In 2010, Up became only the second animated feature in history to be nominated for a Best Picture Oscar (the other, Disney's Beauty and the Beast in 1992). So many full-length animated movies were released last year that the Academy of Motion Picture of Arts and Sciences increased its Oscar nominations for Best Animated Film from three to five. And all five, incidentally, scored higher on Rotten Tomatoes' online critics' aggregate than the award-winning blockbuster Avatar.

Time magazine film critic Richard Corliss topped his Best of 2009 list with not one, but three animated features: Up, The Princess and the Frog and Fantastic Mr. Fox. He wrote, "Animation is thought of as a cash cow for studios and a niche category for the Oscars. Yet a straight-faced argument could be made—and it is, here—that 2009 boasted a richer crop of animated features than of live-action movies."

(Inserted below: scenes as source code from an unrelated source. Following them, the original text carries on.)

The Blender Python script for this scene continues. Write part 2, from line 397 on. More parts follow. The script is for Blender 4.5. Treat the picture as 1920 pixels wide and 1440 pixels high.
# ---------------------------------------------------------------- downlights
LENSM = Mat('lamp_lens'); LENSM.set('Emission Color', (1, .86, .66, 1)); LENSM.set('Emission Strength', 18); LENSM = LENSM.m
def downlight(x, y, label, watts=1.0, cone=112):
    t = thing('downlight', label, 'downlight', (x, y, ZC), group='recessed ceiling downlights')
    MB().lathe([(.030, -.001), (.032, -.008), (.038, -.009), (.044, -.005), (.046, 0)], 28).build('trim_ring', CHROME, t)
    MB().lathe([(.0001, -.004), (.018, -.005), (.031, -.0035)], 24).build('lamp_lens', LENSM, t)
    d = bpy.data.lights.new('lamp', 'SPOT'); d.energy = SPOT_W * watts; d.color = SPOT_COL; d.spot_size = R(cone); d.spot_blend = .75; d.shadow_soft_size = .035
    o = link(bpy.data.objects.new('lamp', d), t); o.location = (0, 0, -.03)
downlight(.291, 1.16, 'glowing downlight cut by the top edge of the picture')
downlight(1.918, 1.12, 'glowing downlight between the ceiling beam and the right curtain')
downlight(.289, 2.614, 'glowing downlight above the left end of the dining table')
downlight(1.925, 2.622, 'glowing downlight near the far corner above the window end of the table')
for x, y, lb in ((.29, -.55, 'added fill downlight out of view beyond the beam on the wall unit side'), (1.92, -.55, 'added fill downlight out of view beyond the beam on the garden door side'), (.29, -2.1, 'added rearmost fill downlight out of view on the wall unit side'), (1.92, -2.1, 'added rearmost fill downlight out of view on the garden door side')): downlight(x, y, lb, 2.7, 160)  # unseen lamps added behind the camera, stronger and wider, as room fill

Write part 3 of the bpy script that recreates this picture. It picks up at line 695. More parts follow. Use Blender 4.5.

It makes sense, really. While standard films are still somewhat bound by the physical realities (and hurdles) of filmmaking, animators are limited only by their imaginations. Sure, it's exceedingly hard work. But because the genre's craftsmen don't have to worry about some of the variables that live-action moviemakers do, it frees them up to concentrate on the core purpose of the film: Telling a powerful story. And more and more frequently, animators are doing just that with thoughtful, mature themes that can, unfortunately, create their own set of perils.

A Well of Dark Ink
Let's reflect on 2009. As beautiful and compelling as Hollywood's crop of animated films was, all of them dabbled, to some degree, in subjects and images that might make parents uncomfortable.

Take Coraline, for example. Though lauded with an Oscar nom, the film was based on a horror novella. It carried a great deal of creepy peril to the screen, along with lots of troubling instances of violence, bad behavior and even sexuality.

Then there's 9, a bleak, dystopian fable chronicling the lives and deaths of animated sock puppets as they battled hordes of evil machines. Fantastic Mr. Fox dealt with mid-life crises. Up explored grief following the loss of a spouse, while alluding to infertility in the process. Even the G-rated The Princess and the Frog contained a very scary voodoo priest with a hunger for souls.

In this changing environment, parents can take a few simple steps to determine age-appropriateness and make sure the movie-watching experience is a positive one for their children:

1) Before your kids watch a film, research it. See it yourself, if at all possible. Check out sites such as Plugged In to see what others have to say about it. We'll analyze the content and offer some thoughts, but it's really up to you, as a parent, to determine what's acceptable for your child.

2) During the film, watch with your kids. In addition to spending time together and knowing what your children are seeing, you'll be available in the event of questions or anxious moments. Movies should never be used as passive babysitters. Rather, treat them as opportunities to share experiences, discuss values and have fun (visit our Movie Nights page for ideas).

3) After the film, talk about the themes and how specific moments made you feel. Critique any problems together. If the story inspired your children or made them think, talking about it afterwards will cement those lessons into their psyche. Similarly, if the film troubled them, discussing why will help them process those feelings.

The quality of animated features is as high as ever. These films can entertain us, impress us and challenge us. Therefore, parents shouldn't take the genre lightly. We must approach "cartoons" with the same care we do all media—with caution, purpose and, whenever the content allows, a childlike sense of wonder.